_Supplied information_.
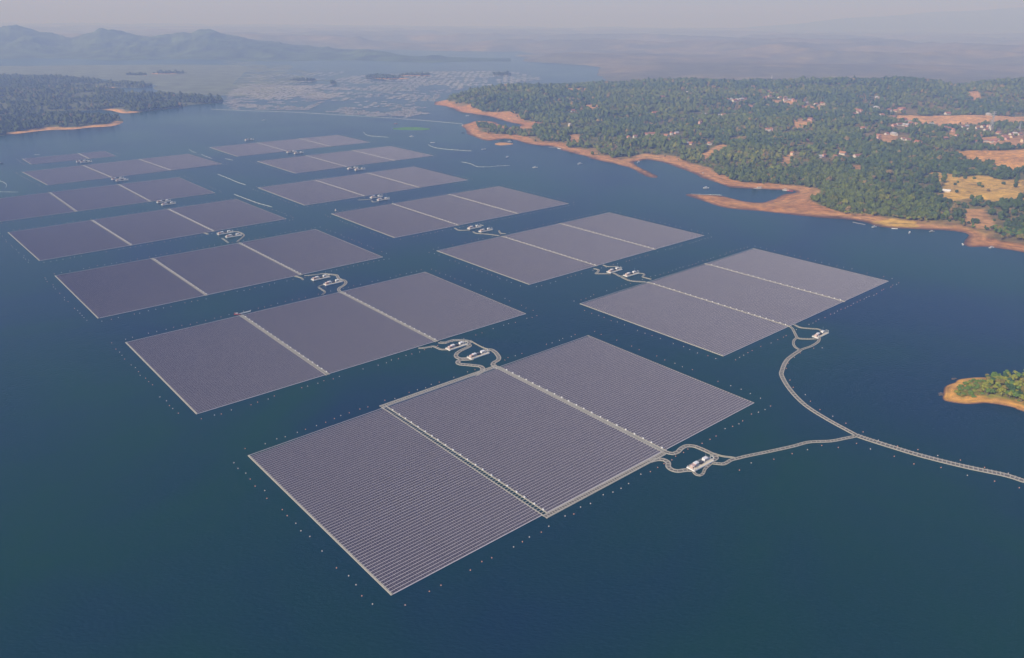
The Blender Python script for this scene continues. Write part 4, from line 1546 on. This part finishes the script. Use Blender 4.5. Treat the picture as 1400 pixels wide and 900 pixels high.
# ================================================================== HOUSES
def house_meshes():
    """wall and roof meshes of a few house shapes"""
    out = []
    for (L, W, H, P_) in [(11, 8, 3.2, 2.6), (14, 9, 3.4, 3.0), (9, 7, 5.6, 2.2), (20, 10, 4.2, 2.8)]:
        m = MB()
        m.box(-L / 2, L / 2, -W / 2, W / 2, -2.5, H, 0)
        k = len(m.v)
        m.v += [(-L / 2, -W / 2, H), (-L / 2, W / 2, H), (-L / 2, 0, H + P_ * .85), (L / 2, -W / 2, H), (L / 2, W / 2, H), (L / 2, 0, H + P_ * .85)]
        m.f += [(k, k + 2, k + 1), (k + 3, k + 4, k + 5)]
        m.m += [0, 0]
        for i in range(int(L / 3)):
            x = -L / 2 + 1.2 + i * 3
            m.box(x, x + 1.1, -W / 2 - 0.06, -W / 2, 1.0, 2.4, 1)
            m.box(x, x + 1.1, W / 2, W / 2 + 0.06, 1.0, 2.4, 1)
        r = MB()
        e = 0.9
        z0, z1 = H - 0.3, H + P_
        for s in (-1, 1):
            a = [(-L / 2 - e, s * (W / 2 + e), z0), (L / 2 + e, s * (W / 2 + e), z0), (L / 2 + e, 0, z1), (-L / 2 - e, 0, z1)]
            if s > 0:
                a = a[::-1]
            r.quad(*a)
            b = [(x, y, z - 0.22) for x, y, z in a][::-1]
            r.quad(*b)
            r.quad(a[0], b[3], b[2], a[1]) if s < 0 else r.quad(a[2], b[1], b[0], a[3])
        out.append((m, r))
    return out


HM = house_meshes()
wall_me = {(i, w_): HM[i][0].data('wall', [M[w_], M['darkgrey']]) for i in range(4) for w_ in ('wallw', 'wallc', 'wallp')}
roof_me = {(i, r_): HM[i][1].data('roof', [M[r_]]) for i in range(4) for r_ in ('tile', 'oldtile', 'tin', 'rust')}
CL = {
    'in the village by the orange field': [(1381.7, 185), (1387.4, 184.6), (1393, 185), (1383.4, 188.6), (1372.6, 188), (1364.6, 183.4), (1376, 191.4), (1363.4, 192.6), (1354.3, 195), (1345, 193.7), (1339.4, 187.4), (1359, 194.3), (1398, 195)],
    'round the foot of the lattice pylon': [(1316.6, 175), (1320.5, 174.3), (1325.7, 178.3), (1329.5, 176.3), (1335, 176.5), (1343.4, 174.5), (1351, 174.5), (1347.4, 178.9), (1328, 193.5), (1332, 195)],
    'in the loose village left of the pylon': [(1279.4, 173), (1297.7, 172), (1292, 175.6), (1294.3, 178), (1302.3, 180), (1307, 188), (1290, 191.4), (1255, 196)],
    'in the pale row below the brown strip': [(1229, 172.3), (1234.5, 172.2), (1241, 168.8), (1245.3, 170), (1249.7, 168.8), (1252, 171.6), (1260.6, 172), (1272.6, 171.6), (1239, 173)],
    'along the upper edge of the brown strip': [(1235, 150.5), (1231.5, 151), (1225, 153), (1216, 152.3), (1198, 149.3), (1295, 157), (1351.4, 157.9), (1379, 155.8), (1205, 158.7)],
    'in the hamlet left of the brown strip': [(1172, 153), (1176.6, 153.7), (1173, 157.2), (1169, 158), (1222, 163.3), (1235.4, 165.2), (1222, 173)],
    'in the hamlet amid the wooded slope': [(1200.6, 187), (1200.6, 191), (1212, 184.8), (1222, 185.3), (1233.7, 192.6), (1241, 193), (1180, 177)],
    'in the hamlet below the radio tower': [(1043.4, 135.4), (1047.8, 134.5), (1052, 132.8), (1059.4, 128.8), (1049.7, 126.5), (1065.7, 135), (1073.7, 135), (1072.6, 138.9), (1078, 138.4), (1084, 139)],
    'in the small hamlet on the upper slope': [(1097, 139.6), (1102, 143.4), (1115, 145.2), (1118, 144.8), (1123.4, 143.3), (1095, 148)],
    'in the straight row left of the radio tower': [(995.4, 137.2), (999.4, 137), (1004, 139), (1008, 138.4), (1013, 137.2), (1018.3, 136.5)],
    'scattered on the wooded slope above the inlet': [(1026.9, 147.8), (962, 158.3), (957, 169.7), (981, 159), (988.6, 159), (1049.7, 179), (1054.3, 179), (1108, 164.6), (1102, 194), (1199, 134.3)],
    'scattered in the woods above the short spit': [(867.7, 189), (859.7, 189.2), (884, 185.2), (890.8, 184.8), (911, 187.2), (918, 185), (924.7, 183.7), (938.5, 198), (944.6, 198.3), (970, 197.9)],
    'scattered in the far woods behind the middle cape': [(906.7, 134.5), (895, 157), (783, 153.2), (779, 173.6), (741.7, 130.3), (940.6, 127.3), (1029, 119.8)],
    'near the shore of the wooded right bank': [(1119.7, 216), (1126, 215.3), (1140.7, 216), (1152, 212), (1172.5, 216), (1083, 213)],
}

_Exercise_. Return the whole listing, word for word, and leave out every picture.

_Expected output_.
The Blender Python script for this scene continues. Write part 4, from line 1546 on. This part finishes the script. Use Blender 4.5. Treat the picture as 1400 pixels wide and 900 pixels high.
# ================================================================== HOUSES
def house_meshes():
    """wall and roof meshes of a few house shapes"""
    out = []
    for (L, W, H, P_) in [(11, 8, 3.2, 2.6), (14, 9, 3.4, 3.0), (9, 7, 5.6, 2.2), (20, 10, 4.2, 2.8)]:
        m = MB()
        m.box(-L / 2, L / 2, -W / 2, W / 2, -2.5, H, 0)
        k = len(m.v)
        m.v += [(-L / 2, -W / 2, H), (-L / 2, W / 2, H), (-L / 2, 0, H + P_ * .85), (L / 2, -W / 2, H), (L / 2, W / 2, H), (L / 2, 0, H + P_ * .85)]
        m.f += [(k, k + 2, k + 1), (k + 3, k + 4, k + 5)]
        m.m += [0, 0]
        for i in range(int(L / 3)):
            x = -L / 2 + 1.2 + i * 3
            m.box(x, x + 1.1, -W / 2 - 0.06, -W / 2, 1.0, 2.4, 1)
            m.box(x, x + 1.1, W / 2, W / 2 + 0.06, 1.0, 2.4, 1)
        r = MB()
        e = 0.9
        z0, z1 = H - 0.3, H + P_
        for s in (-1, 1):
            a = [(-L / 2 - e, s * (W / 2 + e), z0), (L / 2 + e, s * (W / 2 + e), z0), (L / 2 + e, 0, z1), (-L / 2 - e, 0, z1)]
            if s > 0:
                a = a[::-1]
            r.quad(*a)
            b = [(x, y, z - 0.22) for x, y, z in a][::-1]
            r.quad(*b)
            r.quad(a[0], b[3], b[2], a[1]) if s < 0 else r.quad(a[2], b[1], b[0], a[3])
        out.append((m, r))
    return out


HM = house_meshes()
wall_me = {(i, w_): HM[i][0].data('wall', [M[w_], M['darkgrey']]) for i in range(4) for w_ in ('wallw', 'wallc', 'wallp')}
roof_me = {(i, r_): HM[i][1].data('roof', [M[r_]]) for i in range(4) for r_ in ('tile', 'oldtile', 'tin', 'rust')}
CL = {
    'in the village by the orange field': [(1381.7, 185), (1387.4, 184.6), (1393, 185), (1383.4, 188.6), (1372.6, 188), (1364.6, 183.4), (1376, 191.4), (1363.4, 192.6), (1354.3, 195), (1345, 193.7), (1339.4, 187.4), (1359, 194.3), (1398, 195)],
    'round the foot of the lattice pylon': [(1316.6, 175), (1320.5, 174.3), (1325.7, 178.3), (1329.5, 176.3), (1335, 176.5), (1343.4, 174.5), (1351, 174.5), (1347.4, 178.9), (1328, 193.5), (1332, 195)],
    'in the loose village left of the pylon': [(1279.4, 173), (1297.7, 172), (1292, 175.6), (1294.3, 178), (1302.3, 180), (1307, 188), (1290, 191.4), (1255, 196)],
    'in the pale row below the brown strip': [(1229, 172.3), (1234.5, 172.2), (1241, 168.8), (1245.3, 170), (1249.7, 168.8), (1252, 171.6), (1260.6, 172), (1272.6, 171.6), (1239, 173)],
    'along the upper edge of the brown strip': [(1235, 150.5), (1231.5, 151), (1225, 153), (1216, 152.3), (1198, 149.3), (1295, 157), (1351.4, 157.9), (1379, 155.8), (1205, 158.7)],
    'in the hamlet left of the brown strip': [(1172, 153), (1176.6, 153.7), (1173, 157.2), (1169, 158), (1222, 163.3), (1235.4, 165.2), (1222, 173)],
    'in the hamlet amid the wooded slope': [(1200.6, 187), (1200.6, 191), (1212, 184.8), (1222, 185.3), (1233.7, 192.6), (1241, 193), (1180, 177)],
    'in the hamlet below the radio tower': [(1043.4, 135.4), (1047.8, 134.5), (1052, 132.8), (1059.4, 128.8), (1049.7, 126.5), (1065.7, 135), (1073.7, 135), (1072.6, 138.9), (1078, 138.4), (1084, 139)],
    'in the small hamlet on the upper slope': [(1097, 139.6), (1102, 143.4), (1115, 145.2), (1118, 144.8), (1123.4, 143.3), (1095, 148)],
    'in the straight row left of the radio tower': [(995.4, 137.2), (999.4, 137), (1004, 139), (1008, 138.4), (1013, 137.2), (1018.3, 136.5)],
    'scattered on the wooded slope above the inlet': [(1026.9, 147.8), (962, 158.3), (957, 169.7), (981, 159), (988.6, 159), (1049.7, 179), (1054.3, 179), (1108, 164.6), (1102, 194), (1199, 134.3)],
    'scattered in the woods above the short spit': [(867.7, 189), (859.7, 189.2), (884, 185.2), (890.8, 184.8), (911, 187.2), (918, 185), (924.7, 183.7), (938.5, 198), (944.6, 198.3), (970, 197.9)],
    'scattered in the far woods behind the middle cape': [(906.7, 134.5), (895, 157), (783, 153.2), (779, 173.6), (741.7, 130.3), (940.6, 127.3), (1029, 119.8)],
    'near the shore of the wooded right bank': [(1119.7, 216), (1126, 215.3), (1140.7, 216), (1152, 212), (1172.5, 216), (1083, 213)],
}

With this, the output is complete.